José María Gironella

Spanish novelist

  • Born: December 31, 1917
  • Died: January 3, 2003

Biography

José María Gironella (hee-roh-NEH-yah) was born in the province of Gerona, Catalonia; his full name was originally José María Gironella Pous. Following his primary school education he was placed in an ecclesiastical seminary, but he was not interested in a religious vocation and left when he was thirteen years old. This marked the end of his formal education. Between 1933 and 1936 Gironella worked at various occupations: He served apprenticeships in a liquor factory and in a grocery business, and later he became a clerk in a bank. When the Spanish Civil War broke out he enlisted and was at the front during most of that conflict. After the war ended in 1939 Gironella sold used books and worked in the wholesale clothing business. He married in l946, promising his wife he would give her the Nadal Prize as a wedding present. That same year his first novel, Where the Soil Was Shallow, was published and awarded the Nadal Prize. A second novel, La marea (the tide), appeared two years later.

Gironella moved to Paris in 1948, and for a year he supplemented his income by giving chess lessons and driving a truck; he was thereafter able to support himself with his writing. He remained in Paris until 1952, with trips to England and Switzerland, and then returned to Spain.

Gironella’s major contribution to literature is a comprehensive and nonpartisan trilogy dealing with the Spanish Civil War and its ramifications. The initial segment, a novel entitled The Cypresses Believe in God, was a major success in Spain when it appeared in 1953, and its English translation gained the author international renown. A long and powerful book, it deals with a middle-class provincial family and the effect of political upheavals upon them during that chaotic period just prior to the Spanish Civil War. It was widely praised as the greatest novel to emerge from Spain in many years.

One Million Dead, the second segment of the trilogy, was published in 1961. More detached than its predecessor and lacking the youthful drive of the earlier volume, it is nonetheless a clear portrayal of what its author saw and experienced, and it provides a sane appraisal of chaos.

The final volume of the trilogy, Peace After War, which appeared in 1966, continues the story of the Alvear family. This long novel moves at a leisurely pace; the viewpoint moves back from the characters, and the scene broadens into an overall view of a nation trying to recover from the most destructive kind of war.
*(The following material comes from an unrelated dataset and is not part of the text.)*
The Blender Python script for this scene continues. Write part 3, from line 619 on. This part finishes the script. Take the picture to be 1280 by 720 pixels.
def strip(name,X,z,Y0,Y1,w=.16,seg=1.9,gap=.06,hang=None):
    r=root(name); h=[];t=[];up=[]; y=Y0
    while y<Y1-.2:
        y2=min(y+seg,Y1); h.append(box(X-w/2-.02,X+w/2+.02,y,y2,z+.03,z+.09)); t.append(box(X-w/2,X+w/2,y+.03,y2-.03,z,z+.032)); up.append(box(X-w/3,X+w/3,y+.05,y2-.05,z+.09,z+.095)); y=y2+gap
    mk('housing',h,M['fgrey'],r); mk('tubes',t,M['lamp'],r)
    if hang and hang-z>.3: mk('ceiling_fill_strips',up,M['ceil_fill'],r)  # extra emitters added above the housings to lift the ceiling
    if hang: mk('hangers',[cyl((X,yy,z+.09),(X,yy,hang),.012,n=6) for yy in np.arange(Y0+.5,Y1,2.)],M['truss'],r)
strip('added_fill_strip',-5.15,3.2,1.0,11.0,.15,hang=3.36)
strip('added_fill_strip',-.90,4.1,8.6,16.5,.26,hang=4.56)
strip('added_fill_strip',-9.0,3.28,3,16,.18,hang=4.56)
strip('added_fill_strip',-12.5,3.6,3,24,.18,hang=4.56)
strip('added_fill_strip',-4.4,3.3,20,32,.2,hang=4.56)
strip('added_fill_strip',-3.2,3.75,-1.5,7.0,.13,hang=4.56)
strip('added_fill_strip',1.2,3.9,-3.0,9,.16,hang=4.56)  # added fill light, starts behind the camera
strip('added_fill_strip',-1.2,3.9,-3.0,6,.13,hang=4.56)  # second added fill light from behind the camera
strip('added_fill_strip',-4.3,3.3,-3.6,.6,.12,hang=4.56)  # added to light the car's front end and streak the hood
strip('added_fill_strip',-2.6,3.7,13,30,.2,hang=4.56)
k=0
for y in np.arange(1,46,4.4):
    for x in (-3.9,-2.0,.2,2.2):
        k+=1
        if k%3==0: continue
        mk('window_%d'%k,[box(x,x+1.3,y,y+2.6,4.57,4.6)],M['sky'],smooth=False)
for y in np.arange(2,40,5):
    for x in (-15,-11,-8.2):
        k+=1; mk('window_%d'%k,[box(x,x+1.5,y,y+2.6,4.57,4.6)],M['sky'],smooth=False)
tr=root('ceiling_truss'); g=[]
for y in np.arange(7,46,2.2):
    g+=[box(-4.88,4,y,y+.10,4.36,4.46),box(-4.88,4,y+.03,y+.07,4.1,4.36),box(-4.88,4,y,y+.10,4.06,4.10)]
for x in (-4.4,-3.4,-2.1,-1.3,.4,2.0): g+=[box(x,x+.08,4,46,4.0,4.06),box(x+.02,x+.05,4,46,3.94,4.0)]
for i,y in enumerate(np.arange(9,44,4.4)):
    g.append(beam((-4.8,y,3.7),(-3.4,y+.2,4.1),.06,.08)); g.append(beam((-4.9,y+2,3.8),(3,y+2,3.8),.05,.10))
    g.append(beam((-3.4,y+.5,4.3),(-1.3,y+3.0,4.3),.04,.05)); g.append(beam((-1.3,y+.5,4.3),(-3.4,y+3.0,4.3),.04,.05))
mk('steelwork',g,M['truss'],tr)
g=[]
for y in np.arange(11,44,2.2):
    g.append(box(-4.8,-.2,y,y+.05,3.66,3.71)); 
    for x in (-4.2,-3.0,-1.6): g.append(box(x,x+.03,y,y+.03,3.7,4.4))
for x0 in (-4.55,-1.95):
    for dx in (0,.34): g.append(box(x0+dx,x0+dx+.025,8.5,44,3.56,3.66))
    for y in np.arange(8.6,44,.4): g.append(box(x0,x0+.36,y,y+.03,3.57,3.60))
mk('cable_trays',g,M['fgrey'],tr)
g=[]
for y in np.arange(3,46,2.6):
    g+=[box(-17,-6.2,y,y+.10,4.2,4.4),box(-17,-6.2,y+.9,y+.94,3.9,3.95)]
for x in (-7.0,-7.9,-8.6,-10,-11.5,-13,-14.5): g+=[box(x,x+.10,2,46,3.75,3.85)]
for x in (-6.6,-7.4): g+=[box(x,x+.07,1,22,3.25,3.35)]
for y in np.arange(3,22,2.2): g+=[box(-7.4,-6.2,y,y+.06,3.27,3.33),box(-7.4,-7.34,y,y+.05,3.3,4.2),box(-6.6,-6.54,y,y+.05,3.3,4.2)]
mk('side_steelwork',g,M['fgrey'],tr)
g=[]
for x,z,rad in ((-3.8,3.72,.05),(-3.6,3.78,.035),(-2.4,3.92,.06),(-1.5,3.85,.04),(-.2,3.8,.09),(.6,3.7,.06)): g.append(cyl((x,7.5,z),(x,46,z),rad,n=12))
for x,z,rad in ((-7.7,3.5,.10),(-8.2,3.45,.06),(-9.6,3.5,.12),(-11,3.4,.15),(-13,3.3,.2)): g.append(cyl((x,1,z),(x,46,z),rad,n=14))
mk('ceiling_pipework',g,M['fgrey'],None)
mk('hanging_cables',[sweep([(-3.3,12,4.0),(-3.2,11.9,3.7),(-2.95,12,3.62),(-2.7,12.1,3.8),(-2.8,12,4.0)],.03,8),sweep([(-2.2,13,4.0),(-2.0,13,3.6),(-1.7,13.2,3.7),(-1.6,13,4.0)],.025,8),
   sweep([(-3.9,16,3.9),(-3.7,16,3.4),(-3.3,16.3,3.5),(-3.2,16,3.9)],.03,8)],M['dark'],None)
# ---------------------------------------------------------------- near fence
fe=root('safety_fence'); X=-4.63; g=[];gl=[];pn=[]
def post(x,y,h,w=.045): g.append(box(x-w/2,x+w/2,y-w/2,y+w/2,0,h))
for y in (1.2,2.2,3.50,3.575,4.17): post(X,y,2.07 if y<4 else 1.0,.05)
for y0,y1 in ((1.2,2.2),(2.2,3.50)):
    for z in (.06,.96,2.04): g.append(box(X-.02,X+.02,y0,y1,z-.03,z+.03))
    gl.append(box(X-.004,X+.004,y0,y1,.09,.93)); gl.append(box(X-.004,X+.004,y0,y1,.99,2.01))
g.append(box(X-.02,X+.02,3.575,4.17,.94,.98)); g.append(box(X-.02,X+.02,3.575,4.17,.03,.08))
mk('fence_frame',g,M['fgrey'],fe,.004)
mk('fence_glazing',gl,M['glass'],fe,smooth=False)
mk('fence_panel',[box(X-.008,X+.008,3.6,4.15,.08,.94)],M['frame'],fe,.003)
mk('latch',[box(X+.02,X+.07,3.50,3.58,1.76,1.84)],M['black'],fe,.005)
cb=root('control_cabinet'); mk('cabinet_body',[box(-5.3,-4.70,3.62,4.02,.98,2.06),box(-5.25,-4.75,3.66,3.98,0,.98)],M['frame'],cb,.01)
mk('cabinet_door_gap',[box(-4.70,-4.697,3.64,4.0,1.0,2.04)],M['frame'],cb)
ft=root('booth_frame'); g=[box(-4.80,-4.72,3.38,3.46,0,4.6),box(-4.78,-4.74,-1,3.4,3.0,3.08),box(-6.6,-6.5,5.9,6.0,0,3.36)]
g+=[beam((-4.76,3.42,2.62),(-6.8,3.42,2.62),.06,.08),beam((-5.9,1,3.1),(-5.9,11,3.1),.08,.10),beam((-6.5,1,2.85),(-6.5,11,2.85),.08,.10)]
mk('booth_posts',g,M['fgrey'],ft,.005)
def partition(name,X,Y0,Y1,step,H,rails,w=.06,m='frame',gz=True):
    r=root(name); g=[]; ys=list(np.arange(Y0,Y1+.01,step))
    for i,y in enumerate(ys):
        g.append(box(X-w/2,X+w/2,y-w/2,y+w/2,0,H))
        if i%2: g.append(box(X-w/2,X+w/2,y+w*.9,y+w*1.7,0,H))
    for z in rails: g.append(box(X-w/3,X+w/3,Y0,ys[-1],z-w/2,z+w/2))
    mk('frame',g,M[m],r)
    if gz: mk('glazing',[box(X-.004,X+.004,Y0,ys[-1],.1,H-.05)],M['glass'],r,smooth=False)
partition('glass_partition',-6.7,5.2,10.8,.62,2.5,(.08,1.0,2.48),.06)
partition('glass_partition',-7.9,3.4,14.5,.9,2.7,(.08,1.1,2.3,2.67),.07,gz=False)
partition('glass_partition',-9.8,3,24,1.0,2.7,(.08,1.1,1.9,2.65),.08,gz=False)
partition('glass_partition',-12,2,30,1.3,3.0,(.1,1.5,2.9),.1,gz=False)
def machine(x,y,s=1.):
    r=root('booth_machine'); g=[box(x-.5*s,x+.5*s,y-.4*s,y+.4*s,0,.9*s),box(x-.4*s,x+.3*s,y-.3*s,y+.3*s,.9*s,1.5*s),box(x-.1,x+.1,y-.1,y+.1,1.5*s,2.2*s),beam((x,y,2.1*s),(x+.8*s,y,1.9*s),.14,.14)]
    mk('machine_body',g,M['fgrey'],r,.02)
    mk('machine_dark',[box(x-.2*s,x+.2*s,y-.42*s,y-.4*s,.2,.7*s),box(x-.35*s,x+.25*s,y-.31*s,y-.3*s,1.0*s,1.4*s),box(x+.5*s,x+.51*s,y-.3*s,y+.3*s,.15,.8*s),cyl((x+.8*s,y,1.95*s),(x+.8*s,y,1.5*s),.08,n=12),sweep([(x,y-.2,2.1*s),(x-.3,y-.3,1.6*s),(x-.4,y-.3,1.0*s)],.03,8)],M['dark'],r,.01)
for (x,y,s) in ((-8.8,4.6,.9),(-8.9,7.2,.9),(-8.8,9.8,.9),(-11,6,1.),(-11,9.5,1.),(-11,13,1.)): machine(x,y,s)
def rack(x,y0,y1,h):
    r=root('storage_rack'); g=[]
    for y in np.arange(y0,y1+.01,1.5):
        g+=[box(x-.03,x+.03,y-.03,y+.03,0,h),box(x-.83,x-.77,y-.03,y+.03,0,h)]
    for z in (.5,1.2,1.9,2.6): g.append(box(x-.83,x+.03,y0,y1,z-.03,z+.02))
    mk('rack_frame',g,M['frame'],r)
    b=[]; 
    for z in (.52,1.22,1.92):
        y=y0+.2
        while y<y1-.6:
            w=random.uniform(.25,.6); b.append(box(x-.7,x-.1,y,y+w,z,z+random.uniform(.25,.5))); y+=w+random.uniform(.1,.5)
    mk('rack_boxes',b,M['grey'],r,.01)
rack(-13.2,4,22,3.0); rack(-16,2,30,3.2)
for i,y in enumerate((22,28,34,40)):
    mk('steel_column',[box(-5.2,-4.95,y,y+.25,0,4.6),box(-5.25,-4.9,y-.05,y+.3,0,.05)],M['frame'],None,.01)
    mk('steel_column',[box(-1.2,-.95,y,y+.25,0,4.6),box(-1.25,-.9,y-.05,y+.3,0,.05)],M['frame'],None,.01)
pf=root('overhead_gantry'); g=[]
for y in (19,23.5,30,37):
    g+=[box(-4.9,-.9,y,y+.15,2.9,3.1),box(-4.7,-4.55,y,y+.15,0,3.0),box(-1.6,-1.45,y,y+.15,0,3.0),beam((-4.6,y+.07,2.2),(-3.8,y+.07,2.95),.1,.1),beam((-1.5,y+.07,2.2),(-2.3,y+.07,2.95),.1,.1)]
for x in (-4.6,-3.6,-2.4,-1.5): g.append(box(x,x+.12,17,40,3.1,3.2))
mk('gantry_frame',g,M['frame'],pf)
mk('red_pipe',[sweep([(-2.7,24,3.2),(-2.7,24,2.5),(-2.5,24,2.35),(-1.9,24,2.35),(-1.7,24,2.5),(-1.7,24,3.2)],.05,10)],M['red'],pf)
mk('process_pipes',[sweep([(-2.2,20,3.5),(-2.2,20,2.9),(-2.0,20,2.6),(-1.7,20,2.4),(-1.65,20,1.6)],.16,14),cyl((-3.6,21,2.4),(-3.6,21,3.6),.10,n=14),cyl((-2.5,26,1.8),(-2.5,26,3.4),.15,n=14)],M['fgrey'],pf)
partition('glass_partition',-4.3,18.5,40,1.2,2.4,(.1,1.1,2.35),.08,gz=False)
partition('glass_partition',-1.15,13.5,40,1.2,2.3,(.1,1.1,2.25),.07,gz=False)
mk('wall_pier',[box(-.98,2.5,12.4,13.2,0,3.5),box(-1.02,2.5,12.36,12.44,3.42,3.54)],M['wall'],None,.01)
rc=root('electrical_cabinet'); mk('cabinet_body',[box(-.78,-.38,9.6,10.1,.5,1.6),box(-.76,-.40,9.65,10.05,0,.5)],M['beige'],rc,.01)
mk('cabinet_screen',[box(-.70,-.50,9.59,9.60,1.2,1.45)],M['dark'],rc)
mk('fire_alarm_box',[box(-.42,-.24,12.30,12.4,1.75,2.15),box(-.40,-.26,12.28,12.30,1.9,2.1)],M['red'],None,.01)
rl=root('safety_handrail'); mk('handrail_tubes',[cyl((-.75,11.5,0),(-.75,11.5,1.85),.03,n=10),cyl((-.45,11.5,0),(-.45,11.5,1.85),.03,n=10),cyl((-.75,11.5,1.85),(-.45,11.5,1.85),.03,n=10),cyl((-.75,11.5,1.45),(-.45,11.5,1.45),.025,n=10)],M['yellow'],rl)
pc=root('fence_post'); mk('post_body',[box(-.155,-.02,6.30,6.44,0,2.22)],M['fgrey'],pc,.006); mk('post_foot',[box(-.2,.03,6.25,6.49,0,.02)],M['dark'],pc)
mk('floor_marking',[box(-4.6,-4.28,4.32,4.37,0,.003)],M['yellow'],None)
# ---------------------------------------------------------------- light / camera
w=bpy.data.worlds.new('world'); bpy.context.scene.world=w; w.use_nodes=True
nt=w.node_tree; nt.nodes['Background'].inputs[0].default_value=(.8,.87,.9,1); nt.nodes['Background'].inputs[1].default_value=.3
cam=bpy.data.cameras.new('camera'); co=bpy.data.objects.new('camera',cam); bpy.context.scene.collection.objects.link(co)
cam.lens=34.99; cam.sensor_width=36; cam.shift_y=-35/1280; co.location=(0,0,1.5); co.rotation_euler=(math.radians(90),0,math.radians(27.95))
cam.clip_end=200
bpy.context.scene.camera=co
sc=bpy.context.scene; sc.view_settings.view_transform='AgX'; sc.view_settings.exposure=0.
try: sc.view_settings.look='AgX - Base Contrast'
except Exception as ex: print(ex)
Gironella’s purpose in writing his trilogy was to analyze the problems of twentieth century Spain. He did so by recreating prewar conditions, the military struggle, and the long recovery; it is to his credit that he kept partisanship and ideology to a minimum.

Bibliography

Dial, John. “Gironella’s Chronicles Revisited: A Panorama of Fratricide.” Papers on Language and Literature l0 (Winter, l974). Offers a reexamination of the famous trilogy following the publication of his novel Condenados a vivir in l97l.

Ilie, Paul. “Fictive History in Gironella.” Journal of Spanish Studies: Twentieth Century 2 (1974). Shows that Gironella points out relationships between the novel and historical events of the time. Citations from the novels are all in the original Spanish.

Schwartz, Ronald. José María Gironella. New York: Twayne, l972. A comprehensive account of Gironella’s achievements and works.

Thomas, Gareth. The Novel of the Spanish Civil War. New York: Cambridge University Press, 1990. Gironella’s trilogy receives a chapter, and the introductory chapters are valuable in providing a context. The citations from Gironella and his critics are all in the original Spanish or French.